▶ _Task goal_: Reproduce each line of the listing exactly.

((

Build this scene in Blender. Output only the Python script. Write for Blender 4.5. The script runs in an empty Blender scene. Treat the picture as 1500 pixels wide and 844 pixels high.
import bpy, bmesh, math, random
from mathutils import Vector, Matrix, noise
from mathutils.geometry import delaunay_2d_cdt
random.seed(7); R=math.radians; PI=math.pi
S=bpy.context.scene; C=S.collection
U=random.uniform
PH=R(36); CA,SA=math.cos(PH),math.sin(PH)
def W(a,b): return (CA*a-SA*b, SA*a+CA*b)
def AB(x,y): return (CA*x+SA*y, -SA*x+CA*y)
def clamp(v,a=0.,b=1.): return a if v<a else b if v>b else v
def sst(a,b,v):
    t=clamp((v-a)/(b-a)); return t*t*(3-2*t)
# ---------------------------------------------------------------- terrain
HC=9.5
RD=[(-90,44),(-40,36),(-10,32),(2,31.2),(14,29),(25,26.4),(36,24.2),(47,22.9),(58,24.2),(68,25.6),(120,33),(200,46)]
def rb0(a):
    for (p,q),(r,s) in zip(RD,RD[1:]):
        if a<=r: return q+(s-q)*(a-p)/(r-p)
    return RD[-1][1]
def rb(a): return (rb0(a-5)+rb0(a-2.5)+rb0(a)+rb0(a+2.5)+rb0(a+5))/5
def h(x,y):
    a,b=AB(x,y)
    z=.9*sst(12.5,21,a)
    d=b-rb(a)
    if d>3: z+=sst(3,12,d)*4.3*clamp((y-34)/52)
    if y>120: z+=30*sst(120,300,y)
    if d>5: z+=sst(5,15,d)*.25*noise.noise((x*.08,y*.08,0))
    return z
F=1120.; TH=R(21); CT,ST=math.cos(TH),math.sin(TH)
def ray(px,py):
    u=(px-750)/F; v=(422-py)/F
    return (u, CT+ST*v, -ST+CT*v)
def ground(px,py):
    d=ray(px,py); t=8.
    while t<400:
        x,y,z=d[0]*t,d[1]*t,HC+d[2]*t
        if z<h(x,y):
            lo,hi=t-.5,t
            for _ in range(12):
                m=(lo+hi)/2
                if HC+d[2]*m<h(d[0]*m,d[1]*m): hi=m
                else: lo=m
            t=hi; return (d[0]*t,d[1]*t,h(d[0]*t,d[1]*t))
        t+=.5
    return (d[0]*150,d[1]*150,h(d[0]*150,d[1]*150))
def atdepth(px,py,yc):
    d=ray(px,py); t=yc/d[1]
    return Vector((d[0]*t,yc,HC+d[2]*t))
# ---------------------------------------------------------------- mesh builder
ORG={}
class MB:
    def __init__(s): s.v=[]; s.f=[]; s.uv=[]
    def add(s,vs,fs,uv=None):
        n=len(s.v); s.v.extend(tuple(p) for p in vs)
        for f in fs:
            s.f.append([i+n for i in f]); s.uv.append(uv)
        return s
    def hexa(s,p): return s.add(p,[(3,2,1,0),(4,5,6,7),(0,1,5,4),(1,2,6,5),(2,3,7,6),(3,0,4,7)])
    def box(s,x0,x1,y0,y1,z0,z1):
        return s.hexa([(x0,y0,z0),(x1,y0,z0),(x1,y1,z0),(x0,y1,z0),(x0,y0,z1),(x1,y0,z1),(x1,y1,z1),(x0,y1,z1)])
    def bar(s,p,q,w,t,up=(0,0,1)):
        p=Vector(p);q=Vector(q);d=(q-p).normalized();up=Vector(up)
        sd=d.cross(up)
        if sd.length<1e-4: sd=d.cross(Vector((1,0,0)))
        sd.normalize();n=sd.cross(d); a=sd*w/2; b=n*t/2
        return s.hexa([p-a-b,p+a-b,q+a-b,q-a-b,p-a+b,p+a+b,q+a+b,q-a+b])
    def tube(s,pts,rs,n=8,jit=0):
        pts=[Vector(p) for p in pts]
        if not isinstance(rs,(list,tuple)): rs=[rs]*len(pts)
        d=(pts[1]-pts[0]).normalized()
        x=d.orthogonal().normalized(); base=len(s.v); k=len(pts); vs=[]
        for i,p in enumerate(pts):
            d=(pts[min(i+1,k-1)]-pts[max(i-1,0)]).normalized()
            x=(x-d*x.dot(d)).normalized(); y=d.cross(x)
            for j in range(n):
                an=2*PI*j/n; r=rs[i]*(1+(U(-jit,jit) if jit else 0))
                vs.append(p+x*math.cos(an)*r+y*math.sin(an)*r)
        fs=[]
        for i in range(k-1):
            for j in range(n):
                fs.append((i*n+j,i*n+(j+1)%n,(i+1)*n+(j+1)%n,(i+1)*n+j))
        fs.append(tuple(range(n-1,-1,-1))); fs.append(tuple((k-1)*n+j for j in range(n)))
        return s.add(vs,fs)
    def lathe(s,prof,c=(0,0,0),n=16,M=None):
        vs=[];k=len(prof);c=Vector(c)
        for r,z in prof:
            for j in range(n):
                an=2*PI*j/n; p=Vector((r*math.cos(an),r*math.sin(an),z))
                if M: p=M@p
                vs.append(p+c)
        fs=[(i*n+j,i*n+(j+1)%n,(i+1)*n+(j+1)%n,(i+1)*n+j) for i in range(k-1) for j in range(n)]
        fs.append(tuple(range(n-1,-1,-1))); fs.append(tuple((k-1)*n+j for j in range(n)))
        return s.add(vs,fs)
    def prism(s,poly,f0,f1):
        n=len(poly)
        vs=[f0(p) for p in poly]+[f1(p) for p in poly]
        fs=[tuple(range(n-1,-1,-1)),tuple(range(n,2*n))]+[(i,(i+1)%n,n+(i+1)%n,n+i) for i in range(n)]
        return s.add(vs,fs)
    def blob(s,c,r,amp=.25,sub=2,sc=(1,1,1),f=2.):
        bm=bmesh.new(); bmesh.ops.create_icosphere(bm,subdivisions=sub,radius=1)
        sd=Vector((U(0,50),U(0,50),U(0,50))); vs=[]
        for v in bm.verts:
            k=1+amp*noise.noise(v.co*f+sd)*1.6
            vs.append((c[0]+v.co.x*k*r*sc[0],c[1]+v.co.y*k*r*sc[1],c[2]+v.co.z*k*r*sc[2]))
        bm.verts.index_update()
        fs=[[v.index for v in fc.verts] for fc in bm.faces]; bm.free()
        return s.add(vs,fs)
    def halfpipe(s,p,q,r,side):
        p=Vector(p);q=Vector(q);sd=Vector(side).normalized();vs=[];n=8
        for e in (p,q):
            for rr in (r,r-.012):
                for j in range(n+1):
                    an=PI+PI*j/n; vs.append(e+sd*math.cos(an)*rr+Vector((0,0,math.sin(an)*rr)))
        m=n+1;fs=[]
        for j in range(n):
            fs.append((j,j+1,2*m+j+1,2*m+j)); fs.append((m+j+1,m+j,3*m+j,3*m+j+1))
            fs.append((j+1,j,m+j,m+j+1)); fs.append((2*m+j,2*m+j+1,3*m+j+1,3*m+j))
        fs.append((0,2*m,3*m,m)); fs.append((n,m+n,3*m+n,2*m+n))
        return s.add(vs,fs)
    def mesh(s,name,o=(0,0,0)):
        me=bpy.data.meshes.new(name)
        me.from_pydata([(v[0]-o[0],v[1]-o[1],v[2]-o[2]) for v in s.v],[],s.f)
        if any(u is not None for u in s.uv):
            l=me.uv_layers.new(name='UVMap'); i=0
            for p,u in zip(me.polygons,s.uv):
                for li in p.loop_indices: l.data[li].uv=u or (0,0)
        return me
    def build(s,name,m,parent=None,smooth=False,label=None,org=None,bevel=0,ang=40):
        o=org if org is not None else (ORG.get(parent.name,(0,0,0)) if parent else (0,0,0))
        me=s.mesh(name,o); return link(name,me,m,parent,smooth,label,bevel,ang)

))

▶ _Exercise solution_:
Build this scene in Blender. Output only the Python script. Write for Blender 4.5. The script runs in an empty Blender scene. Treat the picture as 1500 pixels wide and 844 pixels high.
import bpy, bmesh, math, random
from mathutils import Vector, Matrix, noise
from mathutils.geometry import delaunay_2d_cdt
random.seed(7); R=math.radians; PI=math.pi
S=bpy.context.scene; C=S.collection
U=random.uniform
PH=R(36); CA,SA=math.cos(PH),math.sin(PH)
def W(a,b): return (CA*a-SA*b, SA*a+CA*b)
def AB(x,y): return (CA*x+SA*y, -SA*x+CA*y)
def clamp(v,a=0.,b=1.): return a if v<a else b if v>b else v
def sst(a,b,v):
    t=clamp((v-a)/(b-a)); return t*t*(3-2*t)
# ---------------------------------------------------------------- terrain
HC=9.5
RD=[(-90,44),(-40,36),(-10,32),(2,31.2),(14,29),(25,26.4),(36,24.2),(47,22.9),(58,24.2),(68,25.6),(120,33),(200,46)]
def rb0(a):
    for (p,q),(r,s) in zip(RD,RD[1:]):
        if a<=r: return q+(s-q)*(a-p)/(r-p)
    return RD[-1][1]
def rb(a): return (rb0(a-5)+rb0(a-2.5)+rb0(a)+rb0(a+2.5)+rb0(a+5))/5
def h(x,y):
    a,b=AB(x,y)
    z=.9*sst(12.5,21,a)
    d=b-rb(a)
    if d>3: z+=sst(3,12,d)*4.3*clamp((y-34)/52)
    if y>120: z+=30*sst(120,300,y)
    if d>5: z+=sst(5,15,d)*.25*noise.noise((x*.08,y*.08,0))
    return z
F=1120.; TH=R(21); CT,ST=math.cos(TH),math.sin(TH)
def ray(px,py):
    u=(px-750)/F; v=(422-py)/F
    return (u, CT+ST*v, -ST+CT*v)
def ground(px,py):
    d=ray(px,py); t=8.
    while t<400:
        x,y,z=d[0]*t,d[1]*t,HC+d[2]*t
        if z<h(x,y):
            lo,hi=t-.5,t
            for _ in range(12):
                m=(lo+hi)/2
                if HC+d[2]*m<h(d[0]*m,d[1]*m): hi=m
                else: lo=m
            t=hi; return (d[0]*t,d[1]*t,h(d[0]*t,d[1]*t))
        t+=.5
    return (d[0]*150,d[1]*150,h(d[0]*150,d[1]*150))
def atdepth(px,py,yc):
    d=ray(px,py); t=yc/d[1]
    return Vector((d[0]*t,yc,HC+d[2]*t))
# ---------------------------------------------------------------- mesh builder
ORG={}
class MB:
    def __init__(s): s.v=[]; s.f=[]; s.uv=[]
    def add(s,vs,fs,uv=None):
        n=len(s.v); s.v.extend(tuple(p) for p in vs)
        for f in fs:
            s.f.append([i+n for i in f]); s.uv.append(uv)
        return s
    def hexa(s,p): return s.add(p,[(3,2,1,0),(4,5,6,7),(0,1,5,4),(1,2,6,5),(2,3,7,6),(3,0,4,7)])
    def box(s,x0,x1,y0,y1,z0,z1):
        return s.hexa([(x0,y0,z0),(x1,y0,z0),(x1,y1,z0),(x0,y1,z0),(x0,y0,z1),(x1,y0,z1),(x1,y1,z1),(x0,y1,z1)])
    def bar(s,p,q,w,t,up=(0,0,1)):
        p=Vector(p);q=Vector(q);d=(q-p).normalized();up=Vector(up)
        sd=d.cross(up)
        if sd.length<1e-4: sd=d.cross(Vector((1,0,0)))
        sd.normalize();n=sd.cross(d); a=sd*w/2; b=n*t/2
        return s.hexa([p-a-b,p+a-b,q+a-b,q-a-b,p-a+b,p+a+b,q+a+b,q-a+b])
    def tube(s,pts,rs,n=8,jit=0):
        pts=[Vector(p) for p in pts]
        if not isinstance(rs,(list,tuple)): rs=[rs]*len(pts)
        d=(pts[1]-pts[0]).normalized()
        x=d.orthogonal().normalized(); base=len(s.v); k=len(pts); vs=[]
        for i,p in enumerate(pts):
            d=(pts[min(i+1,k-1)]-pts[max(i-1,0)]).normalized()
            x=(x-d*x.dot(d)).normalized(); y=d.cross(x)
            for j in range(n):
                an=2*PI*j/n; r=rs[i]*(1+(U(-jit,jit) if jit else 0))
                vs.append(p+x*math.cos(an)*r+y*math.sin(an)*r)
        fs=[]
        for i in range(k-1):
            for j in range(n):
                fs.append((i*n+j,i*n+(j+1)%n,(i+1)*n+(j+1)%n,(i+1)*n+j))
        fs.append(tuple(range(n-1,-1,-1))); fs.append(tuple((k-1)*n+j for j in range(n)))
        return s.add(vs,fs)
    def lathe(s,prof,c=(0,0,0),n=16,M=None):
        vs=[];k=len(prof);c=Vector(c)
        for r,z in prof:
            for j in range(n):
                an=2*PI*j/n; p=Vector((r*math.cos(an),r*math.sin(an),z))
                if M: p=M@p
                vs.append(p+c)
        fs=[(i*n+j,i*n+(j+1)%n,(i+1)*n+(j+1)%n,(i+1)*n+j) for i in range(k-1) for j in range(n)]
        fs.append(tuple(range(n-1,-1,-1))); fs.append(tuple((k-1)*n+j for j in range(n)))
        return s.add(vs,fs)
    def prism(s,poly,f0,f1):
        n=len(poly)
        vs=[f0(p) for p in poly]+[f1(p) for p in poly]
        fs=[tuple(range(n-1,-1,-1)),tuple(range(n,2*n))]+[(i,(i+1)%n,n+(i+1)%n,n+i) for i in range(n)]
        return s.add(vs,fs)
    def blob(s,c,r,amp=.25,sub=2,sc=(1,1,1),f=2.):
        bm=bmesh.new(); bmesh.ops.create_icosphere(bm,subdivisions=sub,radius=1)
        sd=Vector((U(0,50),U(0,50),U(0,50))); vs=[]
        for v in bm.verts:
            k=1+amp*noise.noise(v.co*f+sd)*1.6
            vs.append((c[0]+v.co.x*k*r*sc[0],c[1]+v.co.y*k*r*sc[1],c[2]+v.co.z*k*r*sc[2]))
        bm.verts.index_update()
        fs=[[v.index for v in fc.verts] for fc in bm.faces]; bm.free()
        return s.add(vs,fs)
    def halfpipe(s,p,q,r,side):
        p=Vector(p);q=Vector(q);sd=Vector(side).normalized();vs=[];n=8
        for e in (p,q):
            for rr in (r,r-.012):
                for j in range(n+1):
                    an=PI+PI*j/n; vs.append(e+sd*math.cos(an)*rr+Vector((0,0,math.sin(an)*rr)))
        m=n+1;fs=[]
        for j in range(n):
            fs.append((j,j+1,2*m+j+1,2*m+j)); fs.append((m+j+1,m+j,3*m+j,3*m+j+1))
            fs.append((j+1,j,m+j,m+j+1)); fs.append((2*m+j,2*m+j+1,3*m+j+1,3*m+j))
        fs.append((0,2*m,3*m,m)); fs.append((n,m+n,3*m+n,2*m+n))
        return s.add(vs,fs)
    def mesh(s,name,o=(0,0,0)):
        me=bpy.data.meshes.new(name)
        me.from_pydata([(v[0]-o[0],v[1]-o[1],v[2]-o[2]) for v in s.v],[],s.f)
        if any(u is not None for u in s.uv):
            l=me.uv_layers.new(name='UVMap'); i=0
            for p,u in zip(me.polygons,s.uv):
                for li in p.loop_indices: l.data[li].uv=u or (0,0)
        return me
    def build(s,name,m,parent=None,smooth=False,label=None,org=None,bevel=0,ang=40):
        o=org if org is not None else (ORG.get(parent.name,(0,0,0)) if parent else (0,0,0))
        me=s.mesh(name,o); return link(name,me,m,parent,smooth,label,bevel,ang)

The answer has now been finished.